Strategy

How much attitude can a corporate brand tolerate?

“Solastalgic times” is what philosophy professor Dr. Jens Badura (HSLU) called it at the Brand Club event. Fortunately, he explained what he meant by this: solastalgia describes the stressful feeling of loss that arises when you witness the change or destruction of your own environment – when the familiar order disappears. From this perspective, we are all probably at least a little solastalgic today.

Brands as moral compasses?

In recent years, many brand specialists have concluded that when everything is in flux, companies must take a stand. As a rock in the surf. As a moral compass.
But Prof. Badura questioned this assumption: Companies, he argued, are not there to act as social correctors.
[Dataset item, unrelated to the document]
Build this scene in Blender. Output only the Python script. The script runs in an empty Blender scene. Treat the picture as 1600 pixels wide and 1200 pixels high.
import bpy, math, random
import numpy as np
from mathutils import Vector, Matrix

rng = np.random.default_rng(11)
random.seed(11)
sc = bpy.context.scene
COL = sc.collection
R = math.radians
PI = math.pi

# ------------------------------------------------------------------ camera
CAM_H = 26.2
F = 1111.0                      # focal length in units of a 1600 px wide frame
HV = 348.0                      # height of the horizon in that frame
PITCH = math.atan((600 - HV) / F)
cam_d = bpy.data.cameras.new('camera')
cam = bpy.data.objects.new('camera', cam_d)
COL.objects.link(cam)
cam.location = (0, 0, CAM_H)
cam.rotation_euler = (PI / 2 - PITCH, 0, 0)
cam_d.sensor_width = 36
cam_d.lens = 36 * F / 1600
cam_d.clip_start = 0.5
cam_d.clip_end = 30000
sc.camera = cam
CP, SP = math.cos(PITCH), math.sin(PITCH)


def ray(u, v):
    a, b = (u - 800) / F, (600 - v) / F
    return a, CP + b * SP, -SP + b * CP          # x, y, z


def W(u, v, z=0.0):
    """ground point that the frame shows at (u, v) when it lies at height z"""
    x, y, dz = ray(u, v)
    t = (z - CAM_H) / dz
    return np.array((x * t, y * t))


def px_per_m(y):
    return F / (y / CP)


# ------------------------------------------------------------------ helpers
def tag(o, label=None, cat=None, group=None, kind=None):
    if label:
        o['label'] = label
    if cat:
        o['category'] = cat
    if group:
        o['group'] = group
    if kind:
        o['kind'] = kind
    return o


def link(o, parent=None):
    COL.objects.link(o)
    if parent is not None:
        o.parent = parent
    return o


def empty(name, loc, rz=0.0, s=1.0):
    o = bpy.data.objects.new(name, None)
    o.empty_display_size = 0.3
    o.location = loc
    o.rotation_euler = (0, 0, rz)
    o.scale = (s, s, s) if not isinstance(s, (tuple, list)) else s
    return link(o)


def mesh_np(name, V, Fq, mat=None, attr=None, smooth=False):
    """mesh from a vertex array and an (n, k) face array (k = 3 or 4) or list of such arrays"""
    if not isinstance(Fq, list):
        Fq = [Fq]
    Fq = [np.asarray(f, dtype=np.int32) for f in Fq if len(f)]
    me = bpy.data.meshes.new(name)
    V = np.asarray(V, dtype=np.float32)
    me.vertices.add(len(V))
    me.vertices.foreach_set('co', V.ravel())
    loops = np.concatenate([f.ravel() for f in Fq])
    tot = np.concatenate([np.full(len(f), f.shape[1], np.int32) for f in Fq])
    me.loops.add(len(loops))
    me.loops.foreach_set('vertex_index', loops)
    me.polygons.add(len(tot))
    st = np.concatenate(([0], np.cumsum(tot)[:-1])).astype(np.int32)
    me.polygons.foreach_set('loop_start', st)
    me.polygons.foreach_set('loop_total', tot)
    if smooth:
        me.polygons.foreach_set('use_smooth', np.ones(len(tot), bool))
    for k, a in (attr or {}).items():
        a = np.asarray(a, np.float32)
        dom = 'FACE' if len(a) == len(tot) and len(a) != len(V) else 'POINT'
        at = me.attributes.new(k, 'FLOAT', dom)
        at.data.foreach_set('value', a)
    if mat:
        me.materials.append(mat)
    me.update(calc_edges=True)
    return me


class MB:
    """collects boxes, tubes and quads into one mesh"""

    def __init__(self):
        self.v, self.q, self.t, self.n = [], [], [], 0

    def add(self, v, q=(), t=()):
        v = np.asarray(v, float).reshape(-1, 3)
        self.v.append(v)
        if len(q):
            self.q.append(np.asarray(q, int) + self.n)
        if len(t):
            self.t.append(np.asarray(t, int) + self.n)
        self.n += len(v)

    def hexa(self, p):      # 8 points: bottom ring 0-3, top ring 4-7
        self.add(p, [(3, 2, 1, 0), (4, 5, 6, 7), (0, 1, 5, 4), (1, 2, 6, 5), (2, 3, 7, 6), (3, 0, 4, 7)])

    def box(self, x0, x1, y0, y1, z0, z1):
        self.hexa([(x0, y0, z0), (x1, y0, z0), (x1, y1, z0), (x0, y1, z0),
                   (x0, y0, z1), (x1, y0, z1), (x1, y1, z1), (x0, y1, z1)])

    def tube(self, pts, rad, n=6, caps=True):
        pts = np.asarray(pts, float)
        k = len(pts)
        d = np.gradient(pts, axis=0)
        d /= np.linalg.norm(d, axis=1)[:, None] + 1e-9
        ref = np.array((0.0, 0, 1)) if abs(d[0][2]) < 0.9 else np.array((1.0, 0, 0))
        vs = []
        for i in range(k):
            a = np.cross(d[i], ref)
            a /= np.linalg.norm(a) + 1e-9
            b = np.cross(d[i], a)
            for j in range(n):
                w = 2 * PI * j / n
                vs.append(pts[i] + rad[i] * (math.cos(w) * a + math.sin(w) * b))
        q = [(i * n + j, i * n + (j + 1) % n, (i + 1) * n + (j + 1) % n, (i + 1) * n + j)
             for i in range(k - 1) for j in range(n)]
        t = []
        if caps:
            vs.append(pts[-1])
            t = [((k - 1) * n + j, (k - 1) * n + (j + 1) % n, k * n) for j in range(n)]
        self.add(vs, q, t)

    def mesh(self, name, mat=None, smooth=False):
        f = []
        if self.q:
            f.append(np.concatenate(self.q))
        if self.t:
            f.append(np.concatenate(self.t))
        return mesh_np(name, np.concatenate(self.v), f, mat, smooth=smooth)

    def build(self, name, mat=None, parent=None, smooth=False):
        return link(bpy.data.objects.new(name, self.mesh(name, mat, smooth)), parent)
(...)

Ben Cohen, the founder of Ben & Jerry’s, recently provided a vivid example of this. He wanted to take a stand with a “Palestine ice cream” (watermelon flavor – green and red like the Palestinian flag). The catch: Ben & Jerry’s has been part of Unilever since 2020 – and Unilever had no interest in positioning itself with a political ice cream flavor. Rightly so. Because Unilever is committed to its shareholders, not to activism. Ben’s former rebel status at Ben & Jerry’s was lost when the company was sold. Ben Cohen is now marketing the ice cream as a private individual – taking a stand, yes, but please where it belongs.

Attitude is at the core

My branding colleague Bastian Schneider summed it up after the Brand Club event: “Brands must learn to orient themselves. Not (only) to trends, not to competitors, but to their inner compass – to what defines and drives them at their core. Those who do so will find customers who follow.”

Prof. Badura calls this “cultivating attitude instead of correcting attitude.” It’s about communicating what a company is all about at its core – not about imposing an attitude on it.

At Heads Corporate Branding AG, we call this “communicating inner beauty to the outside world.” We dig deep to understand what makes a company truly unique and relevantly different. This can be social engagement – for example, in a cooperative. Or simply a clear attitude in customer relations, product quality, or pricing.

Attitude is only good if it is genuine – and can be maintained over the years.